Exercise: Reproduce the entries shown below only from the line with "Continue the Blender" down to the line with "s.build('wall_flange', 'grey_plastic', br)", keeping both end lines and copying each one exactly.

━━━━━ Available records

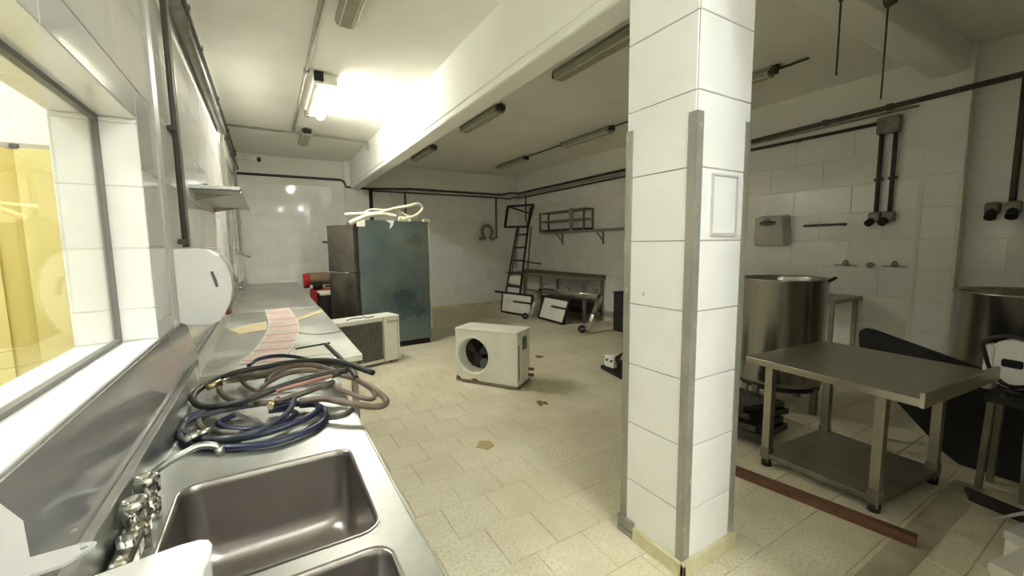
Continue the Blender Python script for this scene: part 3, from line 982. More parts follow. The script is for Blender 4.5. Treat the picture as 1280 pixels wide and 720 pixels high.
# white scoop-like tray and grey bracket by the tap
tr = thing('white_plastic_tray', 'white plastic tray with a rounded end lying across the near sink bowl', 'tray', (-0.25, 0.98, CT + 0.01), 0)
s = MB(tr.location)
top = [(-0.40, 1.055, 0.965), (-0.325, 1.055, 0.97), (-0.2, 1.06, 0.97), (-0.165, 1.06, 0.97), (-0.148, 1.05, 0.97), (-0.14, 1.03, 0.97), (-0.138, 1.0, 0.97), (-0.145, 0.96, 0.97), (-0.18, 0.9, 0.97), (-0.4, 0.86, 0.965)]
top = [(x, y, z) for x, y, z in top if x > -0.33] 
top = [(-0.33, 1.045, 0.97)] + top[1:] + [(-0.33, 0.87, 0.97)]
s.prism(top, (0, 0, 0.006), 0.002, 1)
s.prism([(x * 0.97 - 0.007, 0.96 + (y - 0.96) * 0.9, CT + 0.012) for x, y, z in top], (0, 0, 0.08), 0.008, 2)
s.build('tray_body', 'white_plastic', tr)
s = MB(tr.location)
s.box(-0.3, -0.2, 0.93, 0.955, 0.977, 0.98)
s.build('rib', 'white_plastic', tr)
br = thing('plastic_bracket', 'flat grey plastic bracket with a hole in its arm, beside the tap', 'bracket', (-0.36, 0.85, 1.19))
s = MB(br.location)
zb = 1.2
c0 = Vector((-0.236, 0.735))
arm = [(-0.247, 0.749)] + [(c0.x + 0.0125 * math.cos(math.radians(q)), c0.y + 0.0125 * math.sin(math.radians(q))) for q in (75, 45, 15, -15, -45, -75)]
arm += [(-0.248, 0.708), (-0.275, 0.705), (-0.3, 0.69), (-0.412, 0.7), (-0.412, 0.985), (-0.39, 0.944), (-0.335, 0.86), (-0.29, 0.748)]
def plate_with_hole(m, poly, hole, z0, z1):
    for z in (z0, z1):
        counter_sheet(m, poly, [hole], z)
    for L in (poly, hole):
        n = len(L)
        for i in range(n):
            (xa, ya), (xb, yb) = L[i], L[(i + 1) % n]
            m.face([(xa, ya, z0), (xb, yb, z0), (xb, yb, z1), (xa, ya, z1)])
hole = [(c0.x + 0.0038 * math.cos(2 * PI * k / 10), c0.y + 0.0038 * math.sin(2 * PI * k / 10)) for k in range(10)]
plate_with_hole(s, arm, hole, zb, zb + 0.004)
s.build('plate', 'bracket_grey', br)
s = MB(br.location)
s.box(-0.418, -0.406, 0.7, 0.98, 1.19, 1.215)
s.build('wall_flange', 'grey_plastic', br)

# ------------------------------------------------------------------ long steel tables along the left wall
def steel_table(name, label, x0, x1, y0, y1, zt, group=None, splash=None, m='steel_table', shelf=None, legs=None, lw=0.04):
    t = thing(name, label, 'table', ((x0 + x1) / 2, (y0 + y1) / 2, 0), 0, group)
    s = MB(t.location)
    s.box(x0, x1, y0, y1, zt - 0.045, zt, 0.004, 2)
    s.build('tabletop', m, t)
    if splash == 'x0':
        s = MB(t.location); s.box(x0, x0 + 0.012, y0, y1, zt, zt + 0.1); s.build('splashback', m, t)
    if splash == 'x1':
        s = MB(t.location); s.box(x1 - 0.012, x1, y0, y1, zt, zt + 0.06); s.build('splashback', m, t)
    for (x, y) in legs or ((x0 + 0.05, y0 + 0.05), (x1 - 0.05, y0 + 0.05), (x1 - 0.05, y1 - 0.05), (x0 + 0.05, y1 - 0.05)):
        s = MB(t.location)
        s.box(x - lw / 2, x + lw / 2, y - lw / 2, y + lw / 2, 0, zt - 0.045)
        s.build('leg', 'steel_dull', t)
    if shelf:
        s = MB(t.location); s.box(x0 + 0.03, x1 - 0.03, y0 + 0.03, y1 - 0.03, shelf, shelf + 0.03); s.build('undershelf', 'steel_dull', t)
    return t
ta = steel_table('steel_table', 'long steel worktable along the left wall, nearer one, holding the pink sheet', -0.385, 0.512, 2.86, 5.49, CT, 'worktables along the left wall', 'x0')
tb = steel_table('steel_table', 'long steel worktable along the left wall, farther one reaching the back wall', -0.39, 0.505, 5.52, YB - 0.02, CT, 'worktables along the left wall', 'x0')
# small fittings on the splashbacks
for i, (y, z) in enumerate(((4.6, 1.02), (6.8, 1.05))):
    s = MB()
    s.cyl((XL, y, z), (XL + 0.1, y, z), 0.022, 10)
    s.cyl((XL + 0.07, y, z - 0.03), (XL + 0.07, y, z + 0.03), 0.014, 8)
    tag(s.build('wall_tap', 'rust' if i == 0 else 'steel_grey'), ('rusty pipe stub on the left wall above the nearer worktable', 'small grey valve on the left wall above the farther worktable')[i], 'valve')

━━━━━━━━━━
━━━━━ Available records

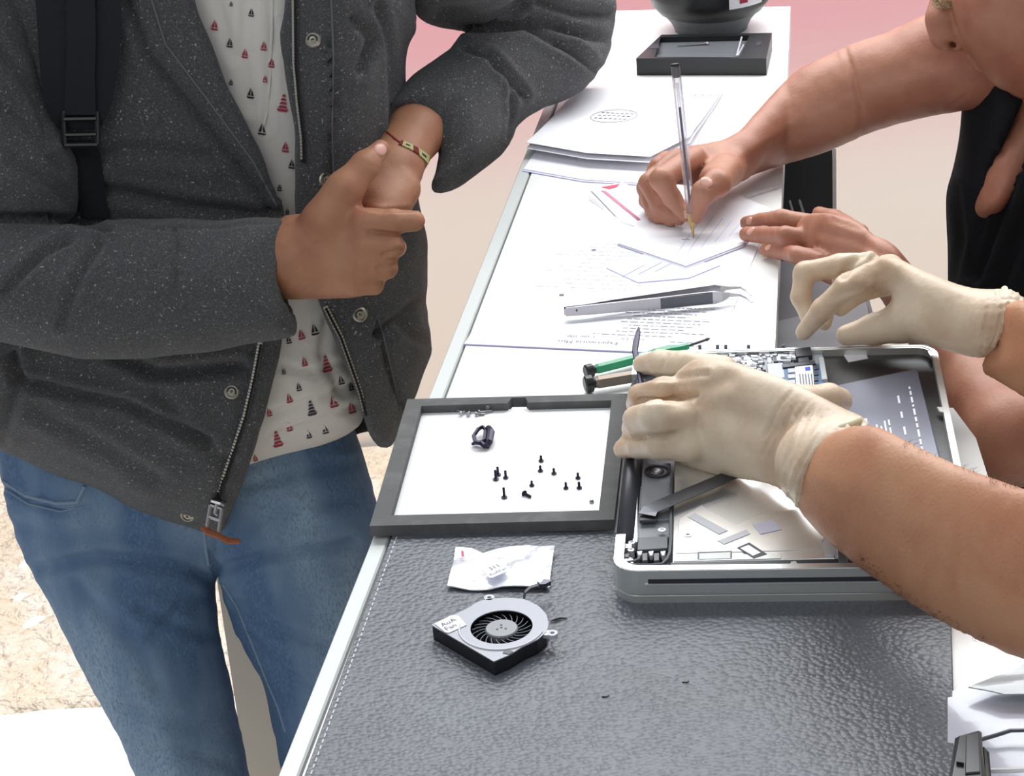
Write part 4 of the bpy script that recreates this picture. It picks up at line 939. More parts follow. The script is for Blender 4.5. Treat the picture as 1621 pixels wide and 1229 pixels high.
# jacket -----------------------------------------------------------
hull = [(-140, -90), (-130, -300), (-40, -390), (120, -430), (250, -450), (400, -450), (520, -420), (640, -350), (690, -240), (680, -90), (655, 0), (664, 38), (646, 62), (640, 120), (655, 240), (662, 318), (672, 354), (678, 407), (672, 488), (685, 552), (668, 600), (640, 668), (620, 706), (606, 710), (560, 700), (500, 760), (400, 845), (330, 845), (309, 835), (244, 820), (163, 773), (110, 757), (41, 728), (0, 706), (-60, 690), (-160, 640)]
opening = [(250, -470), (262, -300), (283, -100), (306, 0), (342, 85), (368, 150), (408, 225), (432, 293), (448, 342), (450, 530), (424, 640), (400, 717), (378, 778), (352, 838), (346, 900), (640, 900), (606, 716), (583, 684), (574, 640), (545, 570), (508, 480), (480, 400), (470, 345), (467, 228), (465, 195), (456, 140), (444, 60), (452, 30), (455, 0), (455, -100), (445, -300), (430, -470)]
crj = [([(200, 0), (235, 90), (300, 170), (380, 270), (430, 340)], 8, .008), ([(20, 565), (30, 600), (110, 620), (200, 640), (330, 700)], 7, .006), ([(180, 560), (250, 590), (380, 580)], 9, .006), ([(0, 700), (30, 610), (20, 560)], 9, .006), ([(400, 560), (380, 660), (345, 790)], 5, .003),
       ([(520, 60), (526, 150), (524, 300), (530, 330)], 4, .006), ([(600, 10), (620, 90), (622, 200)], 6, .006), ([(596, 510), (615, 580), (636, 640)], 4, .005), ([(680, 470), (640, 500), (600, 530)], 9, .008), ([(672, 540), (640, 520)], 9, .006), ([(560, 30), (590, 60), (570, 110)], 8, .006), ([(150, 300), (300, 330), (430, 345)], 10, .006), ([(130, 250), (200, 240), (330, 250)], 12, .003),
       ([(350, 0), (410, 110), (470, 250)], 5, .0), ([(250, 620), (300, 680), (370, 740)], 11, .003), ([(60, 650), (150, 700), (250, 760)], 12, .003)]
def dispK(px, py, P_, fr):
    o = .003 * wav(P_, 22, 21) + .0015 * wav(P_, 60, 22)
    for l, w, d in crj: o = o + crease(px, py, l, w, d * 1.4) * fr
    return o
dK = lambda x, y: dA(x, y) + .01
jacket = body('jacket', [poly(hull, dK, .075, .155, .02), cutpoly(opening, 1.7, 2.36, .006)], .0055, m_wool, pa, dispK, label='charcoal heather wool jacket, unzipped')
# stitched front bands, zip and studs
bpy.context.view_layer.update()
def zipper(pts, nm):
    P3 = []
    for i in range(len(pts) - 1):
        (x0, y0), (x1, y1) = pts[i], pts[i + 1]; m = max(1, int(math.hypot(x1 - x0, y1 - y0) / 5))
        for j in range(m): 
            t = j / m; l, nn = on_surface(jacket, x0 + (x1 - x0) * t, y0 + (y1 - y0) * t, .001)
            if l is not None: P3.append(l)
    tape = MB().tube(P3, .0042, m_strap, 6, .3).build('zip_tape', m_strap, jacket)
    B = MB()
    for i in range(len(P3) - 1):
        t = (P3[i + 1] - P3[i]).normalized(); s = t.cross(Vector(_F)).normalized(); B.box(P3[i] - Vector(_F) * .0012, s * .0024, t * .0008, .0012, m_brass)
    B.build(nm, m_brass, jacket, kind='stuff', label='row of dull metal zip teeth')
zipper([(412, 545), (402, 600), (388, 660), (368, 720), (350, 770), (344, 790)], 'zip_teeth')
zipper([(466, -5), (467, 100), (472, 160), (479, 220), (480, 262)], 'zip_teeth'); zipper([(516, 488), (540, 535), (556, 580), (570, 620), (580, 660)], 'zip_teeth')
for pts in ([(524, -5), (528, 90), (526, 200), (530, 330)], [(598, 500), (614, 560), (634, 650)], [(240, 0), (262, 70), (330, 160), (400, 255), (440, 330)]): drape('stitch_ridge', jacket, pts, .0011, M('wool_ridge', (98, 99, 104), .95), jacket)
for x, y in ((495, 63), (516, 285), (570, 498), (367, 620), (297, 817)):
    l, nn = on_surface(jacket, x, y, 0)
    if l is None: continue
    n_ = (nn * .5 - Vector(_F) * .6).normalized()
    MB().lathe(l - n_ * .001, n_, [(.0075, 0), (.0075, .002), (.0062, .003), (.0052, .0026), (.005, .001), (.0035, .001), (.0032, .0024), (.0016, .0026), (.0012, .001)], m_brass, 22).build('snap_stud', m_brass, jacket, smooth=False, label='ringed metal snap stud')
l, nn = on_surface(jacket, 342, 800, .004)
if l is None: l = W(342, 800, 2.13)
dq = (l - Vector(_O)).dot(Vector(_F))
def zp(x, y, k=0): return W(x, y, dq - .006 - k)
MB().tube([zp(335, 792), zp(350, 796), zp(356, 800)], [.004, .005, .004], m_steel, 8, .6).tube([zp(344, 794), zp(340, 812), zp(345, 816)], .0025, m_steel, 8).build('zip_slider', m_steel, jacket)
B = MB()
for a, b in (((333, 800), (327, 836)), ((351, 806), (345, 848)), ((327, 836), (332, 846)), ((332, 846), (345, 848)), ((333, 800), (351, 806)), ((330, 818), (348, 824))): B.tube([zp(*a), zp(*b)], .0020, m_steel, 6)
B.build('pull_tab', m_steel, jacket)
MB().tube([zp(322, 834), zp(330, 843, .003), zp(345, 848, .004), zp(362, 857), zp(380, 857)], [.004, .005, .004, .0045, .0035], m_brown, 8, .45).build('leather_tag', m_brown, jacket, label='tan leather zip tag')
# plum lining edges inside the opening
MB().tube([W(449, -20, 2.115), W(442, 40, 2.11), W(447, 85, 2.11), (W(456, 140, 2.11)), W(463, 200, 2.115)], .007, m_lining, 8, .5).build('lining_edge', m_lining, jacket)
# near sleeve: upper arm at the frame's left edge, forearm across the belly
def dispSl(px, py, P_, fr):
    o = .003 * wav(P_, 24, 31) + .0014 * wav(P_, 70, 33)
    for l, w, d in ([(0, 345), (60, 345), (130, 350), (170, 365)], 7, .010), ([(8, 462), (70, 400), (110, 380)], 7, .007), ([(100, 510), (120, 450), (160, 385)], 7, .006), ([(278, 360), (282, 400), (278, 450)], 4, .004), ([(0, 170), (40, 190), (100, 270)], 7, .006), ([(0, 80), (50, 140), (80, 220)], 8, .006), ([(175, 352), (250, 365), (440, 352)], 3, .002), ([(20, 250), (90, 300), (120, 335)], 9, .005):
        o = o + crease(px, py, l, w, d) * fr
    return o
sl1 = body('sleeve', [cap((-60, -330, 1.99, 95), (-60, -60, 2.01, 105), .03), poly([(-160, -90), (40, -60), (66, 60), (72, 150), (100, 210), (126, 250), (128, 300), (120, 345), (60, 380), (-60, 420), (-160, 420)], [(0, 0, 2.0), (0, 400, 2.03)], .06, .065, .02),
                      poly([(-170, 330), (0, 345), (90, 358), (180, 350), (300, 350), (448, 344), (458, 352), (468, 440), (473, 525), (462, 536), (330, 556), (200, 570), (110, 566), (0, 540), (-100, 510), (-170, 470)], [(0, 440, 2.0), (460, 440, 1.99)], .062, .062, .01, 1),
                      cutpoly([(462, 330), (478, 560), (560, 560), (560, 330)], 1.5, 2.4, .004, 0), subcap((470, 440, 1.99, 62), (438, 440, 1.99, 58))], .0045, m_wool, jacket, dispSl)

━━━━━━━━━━
━━━━━ Available records

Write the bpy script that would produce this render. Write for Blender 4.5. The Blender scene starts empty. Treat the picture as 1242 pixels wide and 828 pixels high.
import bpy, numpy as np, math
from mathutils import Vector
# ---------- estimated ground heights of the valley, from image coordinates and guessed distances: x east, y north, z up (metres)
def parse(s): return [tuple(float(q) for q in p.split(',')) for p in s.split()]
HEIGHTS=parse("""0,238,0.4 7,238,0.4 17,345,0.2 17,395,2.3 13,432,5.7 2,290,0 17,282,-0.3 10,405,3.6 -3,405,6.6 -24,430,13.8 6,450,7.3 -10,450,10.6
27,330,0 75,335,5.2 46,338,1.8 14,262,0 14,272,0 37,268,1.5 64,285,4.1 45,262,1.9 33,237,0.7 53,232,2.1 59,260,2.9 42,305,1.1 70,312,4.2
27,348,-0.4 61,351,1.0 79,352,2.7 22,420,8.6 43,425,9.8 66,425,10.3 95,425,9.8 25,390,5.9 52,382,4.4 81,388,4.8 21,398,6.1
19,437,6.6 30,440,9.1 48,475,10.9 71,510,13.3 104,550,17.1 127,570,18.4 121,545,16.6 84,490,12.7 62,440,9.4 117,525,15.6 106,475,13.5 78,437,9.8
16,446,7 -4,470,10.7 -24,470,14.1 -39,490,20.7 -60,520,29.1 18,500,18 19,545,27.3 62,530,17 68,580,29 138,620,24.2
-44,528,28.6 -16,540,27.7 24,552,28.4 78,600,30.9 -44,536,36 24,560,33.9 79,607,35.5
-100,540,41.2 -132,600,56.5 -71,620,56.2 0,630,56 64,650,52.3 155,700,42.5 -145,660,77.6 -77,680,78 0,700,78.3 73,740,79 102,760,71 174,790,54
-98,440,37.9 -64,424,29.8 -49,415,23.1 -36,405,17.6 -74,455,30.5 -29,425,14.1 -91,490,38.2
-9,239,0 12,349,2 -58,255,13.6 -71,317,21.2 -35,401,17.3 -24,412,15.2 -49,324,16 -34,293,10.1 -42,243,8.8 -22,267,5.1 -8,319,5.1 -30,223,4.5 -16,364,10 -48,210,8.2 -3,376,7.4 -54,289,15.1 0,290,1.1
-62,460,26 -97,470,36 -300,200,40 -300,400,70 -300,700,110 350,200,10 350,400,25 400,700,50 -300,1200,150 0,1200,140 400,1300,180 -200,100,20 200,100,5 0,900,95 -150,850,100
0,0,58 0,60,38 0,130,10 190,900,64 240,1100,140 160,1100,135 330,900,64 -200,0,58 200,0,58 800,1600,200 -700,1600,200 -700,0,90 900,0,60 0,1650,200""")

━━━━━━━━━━

Answer to this problem:
Continue the Blender Python script for this scene: part 3, from line 982. More parts follow. The script is for Blender 4.5. Treat the picture as 1280 pixels wide and 720 pixels high.
# white scoop-like tray and grey bracket by the tap
tr = thing('white_plastic_tray', 'white plastic tray with a rounded end lying across the near sink bowl', 'tray', (-0.25, 0.98, CT + 0.01), 0)
s = MB(tr.location)
top = [(-0.40, 1.055, 0.965), (-0.325, 1.055, 0.97), (-0.2, 1.06, 0.97), (-0.165, 1.06, 0.97), (-0.148, 1.05, 0.97), (-0.14, 1.03, 0.97), (-0.138, 1.0, 0.97), (-0.145, 0.96, 0.97), (-0.18, 0.9, 0.97), (-0.4, 0.86, 0.965)]
top = [(x, y, z) for x, y, z in top if x > -0.33] 
top = [(-0.33, 1.045, 0.97)] + top[1:] + [(-0.33, 0.87, 0.97)]
s.prism(top, (0, 0, 0.006), 0.002, 1)
s.prism([(x * 0.97 - 0.007, 0.96 + (y - 0.96) * 0.9, CT + 0.012) for x, y, z in top], (0, 0, 0.08), 0.008, 2)
s.build('tray_body', 'white_plastic', tr)
s = MB(tr.location)
s.box(-0.3, -0.2, 0.93, 0.955, 0.977, 0.98)
s.build('rib', 'white_plastic', tr)
br = thing('plastic_bracket', 'flat grey plastic bracket with a hole in its arm, beside the tap', 'bracket', (-0.36, 0.85, 1.19))
s = MB(br.location)
zb = 1.2
c0 = Vector((-0.236, 0.735))
arm = [(-0.247, 0.749)] + [(c0.x + 0.0125 * math.cos(math.radians(q)), c0.y + 0.0125 * math.sin(math.radians(q))) for q in (75, 45, 15, -15, -45, -75)]
arm += [(-0.248, 0.708), (-0.275, 0.705), (-0.3, 0.69), (-0.412, 0.7), (-0.412, 0.985), (-0.39, 0.944), (-0.335, 0.86), (-0.29, 0.748)]
def plate_with_hole(m, poly, hole, z0, z1):
    for z in (z0, z1):
        counter_sheet(m, poly, [hole], z)
    for L in (poly, hole):
        n = len(L)
        for i in range(n):
            (xa, ya), (xb, yb) = L[i], L[(i + 1) % n]
            m.face([(xa, ya, z0), (xb, yb, z0), (xb, yb, z1), (xa, ya, z1)])
hole = [(c0.x + 0.0038 * math.cos(2 * PI * k / 10), c0.y + 0.0038 * math.sin(2 * PI * k / 10)) for k in range(10)]
plate_with_hole(s, arm, hole, zb, zb + 0.004)
s.build('plate', 'bracket_grey', br)
s = MB(br.location)
s.box(-0.418, -0.406, 0.7, 0.98, 1.19, 1.215)
s.build('wall_flange', 'grey_plastic', br)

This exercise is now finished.